The other issue is that of turn-backs. We stand by every letter and every word of the policy that turns back where it is safe to do so—and the Australian people know it. It is a key ingredient. The Houston panel acknowledged that it can be done and acknowledged its effect on deterrence. This government will not even look at it because it does not have the heart to pursue that type of resolve when it comes to saving lives on these desperate issues. We stand by it.
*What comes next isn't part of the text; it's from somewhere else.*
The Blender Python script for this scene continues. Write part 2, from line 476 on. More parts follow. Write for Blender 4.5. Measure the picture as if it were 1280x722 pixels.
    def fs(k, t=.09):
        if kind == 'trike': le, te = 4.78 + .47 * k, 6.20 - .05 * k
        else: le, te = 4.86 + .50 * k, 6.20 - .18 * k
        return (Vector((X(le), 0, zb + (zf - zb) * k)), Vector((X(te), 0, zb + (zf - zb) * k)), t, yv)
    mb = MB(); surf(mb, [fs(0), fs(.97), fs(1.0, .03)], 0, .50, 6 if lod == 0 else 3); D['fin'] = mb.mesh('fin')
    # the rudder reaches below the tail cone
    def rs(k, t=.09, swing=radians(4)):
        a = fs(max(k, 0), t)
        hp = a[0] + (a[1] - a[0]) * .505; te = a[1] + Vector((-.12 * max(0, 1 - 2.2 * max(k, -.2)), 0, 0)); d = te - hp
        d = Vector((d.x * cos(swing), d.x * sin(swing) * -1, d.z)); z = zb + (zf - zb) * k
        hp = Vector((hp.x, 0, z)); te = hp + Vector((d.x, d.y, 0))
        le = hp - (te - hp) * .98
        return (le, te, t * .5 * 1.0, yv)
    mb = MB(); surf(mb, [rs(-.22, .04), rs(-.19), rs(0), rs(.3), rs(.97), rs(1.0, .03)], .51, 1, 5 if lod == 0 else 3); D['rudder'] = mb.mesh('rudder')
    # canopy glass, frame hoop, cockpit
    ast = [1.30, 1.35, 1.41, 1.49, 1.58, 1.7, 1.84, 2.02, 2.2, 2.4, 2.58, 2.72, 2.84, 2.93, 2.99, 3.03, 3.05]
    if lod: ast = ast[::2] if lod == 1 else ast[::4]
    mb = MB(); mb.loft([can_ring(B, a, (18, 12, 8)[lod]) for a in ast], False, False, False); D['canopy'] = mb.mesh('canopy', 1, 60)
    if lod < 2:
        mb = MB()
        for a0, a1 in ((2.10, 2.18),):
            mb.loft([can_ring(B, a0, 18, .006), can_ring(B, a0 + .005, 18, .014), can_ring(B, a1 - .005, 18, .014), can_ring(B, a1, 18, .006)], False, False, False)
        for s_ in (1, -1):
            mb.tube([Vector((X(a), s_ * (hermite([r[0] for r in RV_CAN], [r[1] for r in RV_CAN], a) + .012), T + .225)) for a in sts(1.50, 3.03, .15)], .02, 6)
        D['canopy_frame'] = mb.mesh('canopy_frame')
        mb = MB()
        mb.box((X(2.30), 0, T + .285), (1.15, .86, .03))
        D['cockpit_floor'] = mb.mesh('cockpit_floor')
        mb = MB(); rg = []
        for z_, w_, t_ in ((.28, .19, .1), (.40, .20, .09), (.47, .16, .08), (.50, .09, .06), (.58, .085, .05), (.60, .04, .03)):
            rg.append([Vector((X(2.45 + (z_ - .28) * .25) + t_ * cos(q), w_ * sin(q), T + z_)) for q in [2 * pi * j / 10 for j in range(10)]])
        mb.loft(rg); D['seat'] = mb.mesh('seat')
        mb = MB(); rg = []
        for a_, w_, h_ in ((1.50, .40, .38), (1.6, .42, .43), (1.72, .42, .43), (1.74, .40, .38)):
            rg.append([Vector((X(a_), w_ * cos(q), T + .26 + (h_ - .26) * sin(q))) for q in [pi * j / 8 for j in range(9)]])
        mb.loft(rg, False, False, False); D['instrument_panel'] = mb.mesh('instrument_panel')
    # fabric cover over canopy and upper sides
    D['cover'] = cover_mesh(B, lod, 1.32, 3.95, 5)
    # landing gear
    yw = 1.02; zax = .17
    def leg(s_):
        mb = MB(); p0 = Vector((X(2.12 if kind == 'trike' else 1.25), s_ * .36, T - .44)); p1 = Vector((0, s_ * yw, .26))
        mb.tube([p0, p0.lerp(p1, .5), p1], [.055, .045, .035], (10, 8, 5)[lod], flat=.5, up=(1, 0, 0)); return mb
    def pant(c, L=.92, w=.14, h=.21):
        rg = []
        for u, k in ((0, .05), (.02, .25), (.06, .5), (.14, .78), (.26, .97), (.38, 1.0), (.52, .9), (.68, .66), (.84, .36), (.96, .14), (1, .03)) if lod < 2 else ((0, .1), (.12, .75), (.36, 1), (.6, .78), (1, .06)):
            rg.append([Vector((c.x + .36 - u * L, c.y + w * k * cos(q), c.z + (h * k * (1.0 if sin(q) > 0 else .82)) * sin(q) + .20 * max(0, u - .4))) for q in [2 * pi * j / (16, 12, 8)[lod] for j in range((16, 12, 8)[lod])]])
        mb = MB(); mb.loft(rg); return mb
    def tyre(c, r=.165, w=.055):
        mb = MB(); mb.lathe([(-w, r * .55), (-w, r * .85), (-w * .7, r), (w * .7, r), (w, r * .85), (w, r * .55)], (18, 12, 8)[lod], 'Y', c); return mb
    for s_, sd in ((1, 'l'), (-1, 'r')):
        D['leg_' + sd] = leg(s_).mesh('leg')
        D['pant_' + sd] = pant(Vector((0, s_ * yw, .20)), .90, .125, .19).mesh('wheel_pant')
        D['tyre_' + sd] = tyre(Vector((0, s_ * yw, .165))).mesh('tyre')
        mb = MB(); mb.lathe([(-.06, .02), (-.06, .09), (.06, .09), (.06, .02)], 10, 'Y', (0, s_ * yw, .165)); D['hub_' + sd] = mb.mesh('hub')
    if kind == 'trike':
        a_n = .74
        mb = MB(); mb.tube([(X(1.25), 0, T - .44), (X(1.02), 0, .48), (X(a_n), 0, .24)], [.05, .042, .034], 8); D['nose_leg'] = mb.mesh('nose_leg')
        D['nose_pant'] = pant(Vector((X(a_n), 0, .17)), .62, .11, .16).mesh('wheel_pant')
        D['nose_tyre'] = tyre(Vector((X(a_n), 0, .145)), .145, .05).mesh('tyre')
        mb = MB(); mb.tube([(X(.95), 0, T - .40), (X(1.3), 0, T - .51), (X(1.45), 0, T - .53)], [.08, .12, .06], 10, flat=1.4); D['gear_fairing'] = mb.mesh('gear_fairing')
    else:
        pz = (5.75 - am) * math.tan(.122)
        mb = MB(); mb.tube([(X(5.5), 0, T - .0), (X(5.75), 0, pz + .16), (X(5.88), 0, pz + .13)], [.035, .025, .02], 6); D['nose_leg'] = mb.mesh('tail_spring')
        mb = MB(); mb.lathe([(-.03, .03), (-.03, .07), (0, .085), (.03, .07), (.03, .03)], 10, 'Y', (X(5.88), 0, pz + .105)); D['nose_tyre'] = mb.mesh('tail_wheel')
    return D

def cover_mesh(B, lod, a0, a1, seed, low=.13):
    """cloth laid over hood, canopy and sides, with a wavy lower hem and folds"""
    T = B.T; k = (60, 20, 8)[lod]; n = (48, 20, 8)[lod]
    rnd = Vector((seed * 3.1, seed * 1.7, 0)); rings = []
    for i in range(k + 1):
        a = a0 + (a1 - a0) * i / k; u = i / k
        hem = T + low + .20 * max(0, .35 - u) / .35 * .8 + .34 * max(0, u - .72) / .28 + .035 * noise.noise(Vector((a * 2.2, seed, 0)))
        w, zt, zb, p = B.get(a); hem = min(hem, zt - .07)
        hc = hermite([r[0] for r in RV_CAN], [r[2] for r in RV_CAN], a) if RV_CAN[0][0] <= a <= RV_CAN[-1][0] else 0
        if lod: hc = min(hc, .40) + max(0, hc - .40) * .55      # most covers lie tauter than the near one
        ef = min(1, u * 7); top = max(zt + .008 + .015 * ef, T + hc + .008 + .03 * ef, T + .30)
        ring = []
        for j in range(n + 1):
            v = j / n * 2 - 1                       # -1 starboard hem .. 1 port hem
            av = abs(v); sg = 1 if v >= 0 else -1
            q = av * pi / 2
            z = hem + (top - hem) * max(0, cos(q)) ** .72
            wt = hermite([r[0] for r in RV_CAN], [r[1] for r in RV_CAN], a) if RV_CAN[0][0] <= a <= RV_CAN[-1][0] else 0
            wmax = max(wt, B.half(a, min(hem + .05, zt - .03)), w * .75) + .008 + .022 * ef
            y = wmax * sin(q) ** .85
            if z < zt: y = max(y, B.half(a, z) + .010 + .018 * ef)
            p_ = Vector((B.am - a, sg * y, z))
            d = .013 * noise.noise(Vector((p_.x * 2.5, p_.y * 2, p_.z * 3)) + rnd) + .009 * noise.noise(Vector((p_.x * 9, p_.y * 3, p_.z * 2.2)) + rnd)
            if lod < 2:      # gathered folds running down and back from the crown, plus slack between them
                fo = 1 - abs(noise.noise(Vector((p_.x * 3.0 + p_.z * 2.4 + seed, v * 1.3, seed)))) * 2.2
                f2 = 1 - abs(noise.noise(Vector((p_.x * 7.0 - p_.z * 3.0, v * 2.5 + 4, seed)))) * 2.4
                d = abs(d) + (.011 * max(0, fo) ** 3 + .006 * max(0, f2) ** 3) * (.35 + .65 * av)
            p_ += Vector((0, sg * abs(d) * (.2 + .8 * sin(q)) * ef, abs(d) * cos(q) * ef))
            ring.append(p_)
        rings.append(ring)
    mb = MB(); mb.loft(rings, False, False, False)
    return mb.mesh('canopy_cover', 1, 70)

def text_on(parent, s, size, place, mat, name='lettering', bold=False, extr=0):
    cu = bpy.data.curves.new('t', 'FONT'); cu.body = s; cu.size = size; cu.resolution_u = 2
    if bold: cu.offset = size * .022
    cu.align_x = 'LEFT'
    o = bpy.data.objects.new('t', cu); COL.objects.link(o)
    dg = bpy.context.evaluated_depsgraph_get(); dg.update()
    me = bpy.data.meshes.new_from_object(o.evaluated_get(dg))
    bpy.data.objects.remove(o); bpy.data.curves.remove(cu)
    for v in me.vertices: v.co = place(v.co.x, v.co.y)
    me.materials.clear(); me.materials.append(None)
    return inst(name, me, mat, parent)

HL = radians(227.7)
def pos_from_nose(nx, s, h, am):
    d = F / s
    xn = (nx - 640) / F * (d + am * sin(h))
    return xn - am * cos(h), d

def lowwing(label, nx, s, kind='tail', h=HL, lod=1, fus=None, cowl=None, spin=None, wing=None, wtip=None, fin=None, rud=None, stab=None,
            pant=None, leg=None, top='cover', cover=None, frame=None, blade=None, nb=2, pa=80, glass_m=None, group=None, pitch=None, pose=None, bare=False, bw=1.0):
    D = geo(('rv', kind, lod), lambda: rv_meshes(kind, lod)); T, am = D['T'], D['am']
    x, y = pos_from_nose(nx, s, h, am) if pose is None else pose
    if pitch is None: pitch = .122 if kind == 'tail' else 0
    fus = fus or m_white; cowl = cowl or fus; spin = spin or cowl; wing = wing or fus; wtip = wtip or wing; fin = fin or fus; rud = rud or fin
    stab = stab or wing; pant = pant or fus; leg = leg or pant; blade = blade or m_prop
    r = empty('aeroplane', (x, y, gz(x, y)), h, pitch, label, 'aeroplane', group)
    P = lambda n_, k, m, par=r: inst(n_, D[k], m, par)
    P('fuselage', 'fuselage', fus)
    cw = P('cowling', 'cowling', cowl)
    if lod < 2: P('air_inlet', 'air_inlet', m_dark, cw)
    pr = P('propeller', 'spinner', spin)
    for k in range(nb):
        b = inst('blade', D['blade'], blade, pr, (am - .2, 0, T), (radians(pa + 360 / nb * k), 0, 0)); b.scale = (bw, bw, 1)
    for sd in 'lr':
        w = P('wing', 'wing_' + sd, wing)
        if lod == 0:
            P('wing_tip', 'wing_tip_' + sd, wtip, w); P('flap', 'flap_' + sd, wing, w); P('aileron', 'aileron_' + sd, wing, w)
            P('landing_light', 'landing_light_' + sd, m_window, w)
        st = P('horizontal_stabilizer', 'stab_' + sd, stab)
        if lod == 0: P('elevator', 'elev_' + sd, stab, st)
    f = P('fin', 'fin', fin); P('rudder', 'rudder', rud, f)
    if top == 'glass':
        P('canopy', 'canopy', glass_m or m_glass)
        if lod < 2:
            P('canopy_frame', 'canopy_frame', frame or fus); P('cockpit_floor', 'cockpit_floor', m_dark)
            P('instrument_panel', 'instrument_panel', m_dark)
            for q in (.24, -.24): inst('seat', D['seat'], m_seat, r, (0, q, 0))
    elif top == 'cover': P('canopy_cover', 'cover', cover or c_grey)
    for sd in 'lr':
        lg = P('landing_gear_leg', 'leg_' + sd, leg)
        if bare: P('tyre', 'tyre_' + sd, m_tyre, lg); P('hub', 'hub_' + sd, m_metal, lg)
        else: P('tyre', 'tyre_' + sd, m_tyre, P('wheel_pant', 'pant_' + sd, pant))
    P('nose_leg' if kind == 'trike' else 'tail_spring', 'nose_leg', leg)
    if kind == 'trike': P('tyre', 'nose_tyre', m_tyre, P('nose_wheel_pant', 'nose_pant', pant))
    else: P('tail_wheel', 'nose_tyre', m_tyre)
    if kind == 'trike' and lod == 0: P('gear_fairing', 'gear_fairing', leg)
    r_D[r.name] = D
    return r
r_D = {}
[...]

The government demonstrated this the other day. It turned back 14 Sri Lankans who turned up—these were the alleged pirates. The minister said we could turn them back immediately 'because they had no credible claims'. I asked the minister about the other 2,900 Sri Lankans who have turned up since the beginning of May. Did they all have credible claims? Really? Did they seriously? Of the 2,900-odd who have turned up since the beginning of May, only 14 did not have credible claims. It is a con. The government knows it can send people back. The government knows it can turn around boats where it is safe to do so. Its heart is not in it. That is what the people smugglers know. That is what the Australian people know. That is why the government has come scurrying into this place again to ask for more money—to pay for more failure.